INSTRUCTIONS FOR THE TASK: Give the data below again exactly as written, without its pictures.

GIVEN INFORMATION:
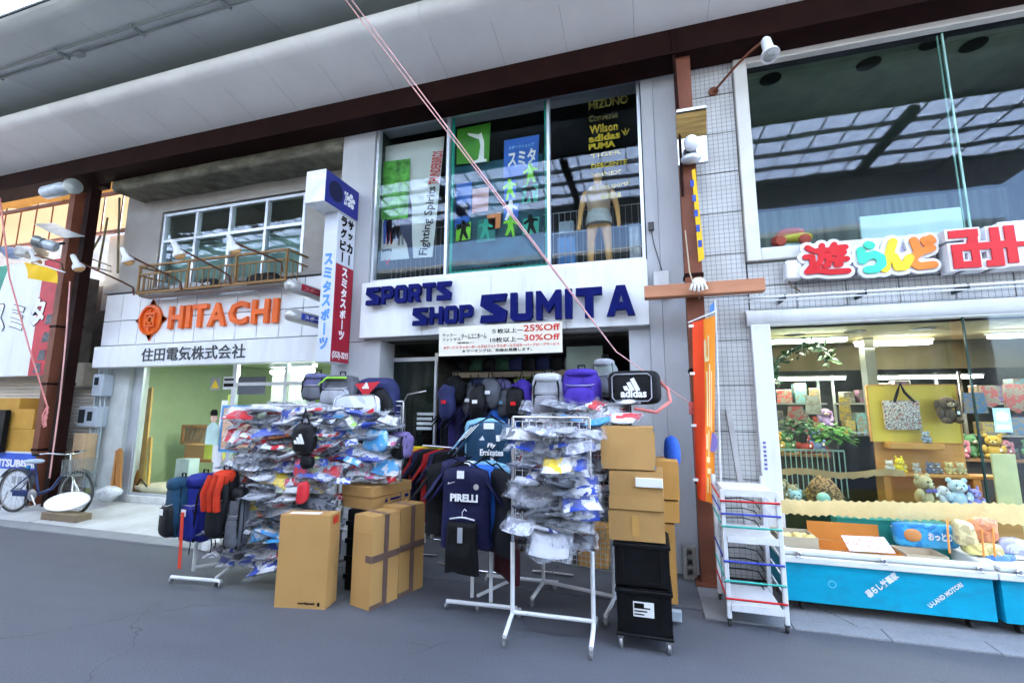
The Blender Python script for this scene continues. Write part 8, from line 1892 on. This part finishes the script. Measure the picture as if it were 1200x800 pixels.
# ================================================================== INSIDE THE ELECTRICAL SHOP
PLK = mat('varnished_plank', (.62, .36, .08), .5, var=.18, scale=1.5, stretch=(9, 9, .6))
PLK2 = mat('brown_slat', (.45, .2, .06), .5, var=.2, scale=1.5, stretch=(9, 9, .6))
def plank(b, tp, y0, y1, w_, m, label, group):
    p, s_ = F(*b, y0), F(*tp, y1); q = MB(); q.bar(p, s_, w_, .03, UY); tag(q.build('plank', m), label, 'plank', group)
for k, (b, tp, w_) in enumerate((((152, 575), (163, 456), .16), ((164, 575), (176, 455), .14))): plank(b, tp, 5.75, 6.1, w_, PLK, ('wide yellow plank leaning inside the shop window, left of two', 'wide yellow plank leaning inside the shop window, right of two')[k], 'planks leaning in the electrical shop')
for k, (b, tp, m_) in enumerate((((158, 574), (166, 500), PLK2), ((167, 573), (172, 510), PLK), ((173, 572), (177, 512), PLK))): plank(b, tp, 5.72, 5.95, .05, m_, '%s narrow slat leaning in front of the wide planks' % ('leftmost', 'middle', 'rightmost')[k], 'slats leaning in the electrical shop')
for k, (b, tp) in enumerate((((131, 574), (138, 527)), ((136, 575), (141, 525)), ((140, 575), (142, 528)))): plank(b, tp, 5.44, 5.46, .05, PLK2, '%s short brown slat leaning on the painted pier' % ('leftmost', 'middle', 'rightmost')[k], 'slats leaning on the pier')
a, c_ = F(146, 578, 5.75), F(200, 566, 5.75)
for k, (px_, py_, sx, m_, lab) in enumerate(((158, 573, .26, PLK2, 'brown crumpled cardboard on the floor inside the electrical shop'), (185, 572, .32, mat('pale_cloth', (.6, .5, .36), .9, bump=.3), 'pale dust sheet on the floor inside the electrical shop'))):
    tag(MB().blob(F(px_, py_, 5.8), (sx, .18, .07), .7, jit=.5, seed=k).build('heap', m_, None, 50), lab, 'heap')
q = MB(); q.tube([F(158, 572, 5.66), F(165, 561, 5.66), F(172, 570, 5.66)], .012, 6); tag(q.build('bow_handle', BLACK, None, 60), 'black curved handle lying on the crumpled cardboard', 'handle')
a, c_ = F(213, 520, 7.0), F(245, 498, 7.0)
cb = thing('cabinet', 'wooden lattice cabinet hanging on the green wall inside the electrical shop', 'cabinet', ((a.x+c_.x)/2, 7, a.z))
MB().box(a.x, c_.x, 7.0, 7.3, a.z, c_.z, .006).build('body', mat('grey_wood_panel', (.33, .33, .22), .6, var=.2), cb)
q = MB(); q.box(a.x-.01, c_.x+.01, 6.97, 6.999, c_.z-.05, c_.z); q.box(a.x-.01, c_.x+.01, 6.97, 6.999, a.z, a.z+.05); q.box(a.x-.01, a.x+.05, 6.968, 6.998, a.z+.051, c_.z-.051)
for k in range(5): x = a.x+.1+k*.09; q.bar((x, 6.985, a.z+.06), (x+.12, 6.985, c_.z-.06), .014, .012, UY)
q.build('lattice', PLK2, cb)
a, c_ = F(207, 540, 6.6), F(240, 520, 6.6)
wb = thing('workbench', 'low brown bench with cartons inside the electrical shop', 'bench', ((a.x+c_.x)/2, 6.6, .12)); MB().box(a.x, c_.x+.3, 6.6, 7.1, a.z, a.z+.05).build('top', PLK2, wb)
for x in (a.x+.03, c_.x+.25): MB().box(x-.03, x+.03, 6.62, 6.7, .12, a.z-.001).build('leg', PLK2, wb)
tag(MB().box(a.x+.1, c_.x-.05, 6.65, 6.95, a.z+.051, c_.z-.02, .006).build('box', CARD), 'cardboard box on the bench inside the electrical shop', 'box'); tag(MB().box(c_.x-.04, c_.x+.2, 6.63, 6.9, a.z+.051, c_.z+.04, .006).build('box', mat('lime_packet', (.65, .7, .08), .5)), 'lime yellow packet on the bench inside the electrical shop', 'box')
a, c_ = F(203, 568, 6.2), F(222, 538, 6.2); tag(MB().box(a.x, c_.x, 6.2, 6.4, .125, c_.z, .006).build('water_tank', mat('pale_blue_tank', (.5, .6, .6), .2)), 'pale blue clear tank on the floor inside the electrical shop', 'tank')
a, c_ = F(222, 540, 5.95), F(246, 505, 5.95)
yy = YH+.065
for k, (x0, y0, x1, y1, m_, lab) in enumerate(((246, 457, 259, 442, mat('grey_sticker', (.3, .31, .3), .5), 'grey sticker with yellow warning triangle on the electrical shop glass'), (261, 456, 277, 441, mat('dark_white_sticker', (.62, .64, .64), .5), 'white sticker with dark band on the electrical shop glass'), (248, 541, 262, 521, mat('white_yellow_notice', (.75, .75, .68), .5), 'white and yellow notice low on the electrical shop glass'), (266, 480, 274, 462, mat('lime_sticker', (.6, .68, .1), .5), 'small lime sticker on the electrical shop glass'), (278, 462, 312, 441, mat('dark_panel_sheet', (.1, .11, .13), .4, var=.2), 'dark panel at the top of the electrical shop glass door'))):
    a, c_ = F(x0, y0, yy), F(x1, y1, yy); t = thing('sticker', lab, 'sticker', ((a.x+c_.x)/2, yy, a.z)); MB().box(a.x, c_.x, yy-.003, yy+.002, a.z, c_.z).build('sheet', m_, t)
    q = MB()
    if k == 0: q.prism([(.02, .03), (c_.x-a.x-.02, .03), ((c_.x-a.x)/2, c_.z-a.z-.03)], (a.x, yy-.0032, a.z), UX, UZ, .002); q.build('triangle', TYEL, t)
    if k == 1: q.box(a.x+.02, c_.x-.02, yy-.006, yy-.0032, a.z+.04, a.z+.09); q.box(a.x+.02, c_.x-.02, yy-.006, yy-.0032, c_.z-.06, c_.z-.03); q.build('print', INK, t)
    if k == 2: q.lathe([(.06, 0), (.06, .002)], (c_.x-.1, yy-.0032, a.z+.09), (0, -1, 0), 14); q.build('print', TYEL, t)
# ceiling frame pieces behind the upper right of the shop glass
q = MB(); q.box(-5.6, -4.1, 7.6, 7.9, 1.3, 2.0, .01); tag(q.build('wall_cabinet', mat('blue_grey_cabinet', (.28, .36, .42), .4, var=.2)), 'blue grey wall cabinet at the right inside the electrical shop', 'cabinet')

RESPONSE BELOW:
The Blender Python script for this scene continues. Write part 8, from line 1892 on. This part finishes the script. Measure the picture as if it were 1200x800 pixels.
# ================================================================== INSIDE THE ELECTRICAL SHOP
PLK = mat('varnished_plank', (.62, .36, .08), .5, var=.18, scale=1.5, stretch=(9, 9, .6))
PLK2 = mat('brown_slat', (.45, .2, .06), .5, var=.2, scale=1.5, stretch=(9, 9, .6))
def plank(b, tp, y0, y1, w_, m, label, group):
    p, s_ = F(*b, y0), F(*tp, y1); q = MB(); q.bar(p, s_, w_, .03, UY); tag(q.build('plank', m), label, 'plank', group)
for k, (b, tp, w_) in enumerate((((152, 575), (163, 456), .16), ((164, 575), (176, 455), .14))): plank(b, tp, 5.75, 6.1, w_, PLK, ('wide yellow plank leaning inside the shop window, left of two', 'wide yellow plank leaning inside the shop window, right of two')[k], 'planks leaning in the electrical shop')
for k, (b, tp, m_) in enumerate((((158, 574), (166, 500), PLK2), ((167, 573), (172, 510), PLK), ((173, 572), (177, 512), PLK))): plank(b, tp, 5.72, 5.95, .05, m_, '%s narrow slat leaning in front of the wide planks' % ('leftmost', 'middle', 'rightmost')[k], 'slats leaning in the electrical shop')
for k, (b, tp) in enumerate((((131, 574), (138, 527)), ((136, 575), (141, 525)), ((140, 575), (142, 528)))): plank(b, tp, 5.44, 5.46, .05, PLK2, '%s short brown slat leaning on the painted pier' % ('leftmost', 'middle', 'rightmost')[k], 'slats leaning on the pier')
a, c_ = F(146, 578, 5.75), F(200, 566, 5.75)
for k, (px_, py_, sx, m_, lab) in enumerate(((158, 573, .26, PLK2, 'brown crumpled cardboard on the floor inside the electrical shop'), (185, 572, .32, mat('pale_cloth', (.6, .5, .36), .9, bump=.3), 'pale dust sheet on the floor inside the electrical shop'))):
    tag(MB().blob(F(px_, py_, 5.8), (sx, .18, .07), .7, jit=.5, seed=k).build('heap', m_, None, 50), lab, 'heap')
q = MB(); q.tube([F(158, 572, 5.66), F(165, 561, 5.66), F(172, 570, 5.66)], .012, 6); tag(q.build('bow_handle', BLACK, None, 60), 'black curved handle lying on the crumpled cardboard', 'handle')
a, c_ = F(213, 520, 7.0), F(245, 498, 7.0)
cb = thing('cabinet', 'wooden lattice cabinet hanging on the green wall inside the electrical shop', 'cabinet', ((a.x+c_.x)/2, 7, a.z))
MB().box(a.x, c_.x, 7.0, 7.3, a.z, c_.z, .006).build('body', mat('grey_wood_panel', (.33, .33, .22), .6, var=.2), cb)
q = MB(); q.box(a.x-.01, c_.x+.01, 6.97, 6.999, c_.z-.05, c_.z); q.box(a.x-.01, c_.x+.01, 6.97, 6.999, a.z, a.z+.05); q.box(a.x-.01, a.x+.05, 6.968, 6.998, a.z+.051, c_.z-.051)
for k in range(5): x = a.x+.1+k*.09; q.bar((x, 6.985, a.z+.06), (x+.12, 6.985, c_.z-.06), .014, .012, UY)
q.build('lattice', PLK2, cb)
a, c_ = F(207, 540, 6.6), F(240, 520, 6.6)
wb = thing('workbench', 'low brown bench with cartons inside the electrical shop', 'bench', ((a.x+c_.x)/2, 6.6, .12)); MB().box(a.x, c_.x+.3, 6.6, 7.1, a.z, a.z+.05).build('top', PLK2, wb)
for x in (a.x+.03, c_.x+.25): MB().box(x-.03, x+.03, 6.62, 6.7, .12, a.z-.001).build('leg', PLK2, wb)
tag(MB().box(a.x+.1, c_.x-.05, 6.65, 6.95, a.z+.051, c_.z-.02, .006).build('box', CARD), 'cardboard box on the bench inside the electrical shop', 'box'); tag(MB().box(c_.x-.04, c_.x+.2, 6.63, 6.9, a.z+.051, c_.z+.04, .006).build('box', mat('lime_packet', (.65, .7, .08), .5)), 'lime yellow packet on the bench inside the electrical shop', 'box')
a, c_ = F(203, 568, 6.2), F(222, 538, 6.2); tag(MB().box(a.x, c_.x, 6.2, 6.4, .125, c_.z, .006).build('water_tank', mat('pale_blue_tank', (.5, .6, .6), .2)), 'pale blue clear tank on the floor inside the electrical shop', 'tank')
a, c_ = F(222, 540, 5.95), F(246, 505, 5.95)
yy = YH+.065
for k, (x0, y0, x1, y1, m_, lab) in enumerate(((246, 457, 259, 442, mat('grey_sticker', (.3, .31, .3), .5), 'grey sticker with yellow warning triangle on the electrical shop glass'), (261, 456, 277, 441, mat('dark_white_sticker', (.62, .64, .64), .5), 'white sticker with dark band on the electrical shop glass'), (248, 541, 262, 521, mat('white_yellow_notice', (.75, .75, .68), .5), 'white and yellow notice low on the electrical shop glass'), (266, 480, 274, 462, mat('lime_sticker', (.6, .68, .1), .5), 'small lime sticker on the electrical shop glass'), (278, 462, 312, 441, mat('dark_panel_sheet', (.1, .11, .13), .4, var=.2), 'dark panel at the top of the electrical shop glass door'))):
    a, c_ = F(x0, y0, yy), F(x1, y1, yy); t = thing('sticker', lab, 'sticker', ((a.x+c_.x)/2, yy, a.z)); MB().box(a.x, c_.x, yy-.003, yy+.002, a.z, c_.z).build('sheet', m_, t)
    q = MB()
    if k == 0: q.prism([(.02, .03), (c_.x-a.x-.02, .03), ((c_.x-a.x)/2, c_.z-a.z-.03)], (a.x, yy-.0032, a.z), UX, UZ, .002); q.build('triangle', TYEL, t)
    if k == 1: q.box(a.x+.02, c_.x-.02, yy-.006, yy-.0032, a.z+.04, a.z+.09); q.box(a.x+.02, c_.x-.02, yy-.006, yy-.0032, c_.z-.06, c_.z-.03); q.build('print', INK, t)
    if k == 2: q.lathe([(.06, 0), (.06, .002)], (c_.x-.1, yy-.0032, a.z+.09), (0, -1, 0), 14); q.build('print', TYEL, t)
# ceiling frame pieces behind the upper right of the shop glass
q = MB(); q.box(-5.6, -4.1, 7.6, 7.9, 1.3, 2.0, .01); tag(q.build('wall_cabinet', mat('blue_grey_cabinet', (.28, .36, .42), .4, var=.2)), 'blue grey wall cabinet at the right inside the electrical shop', 'cabinet')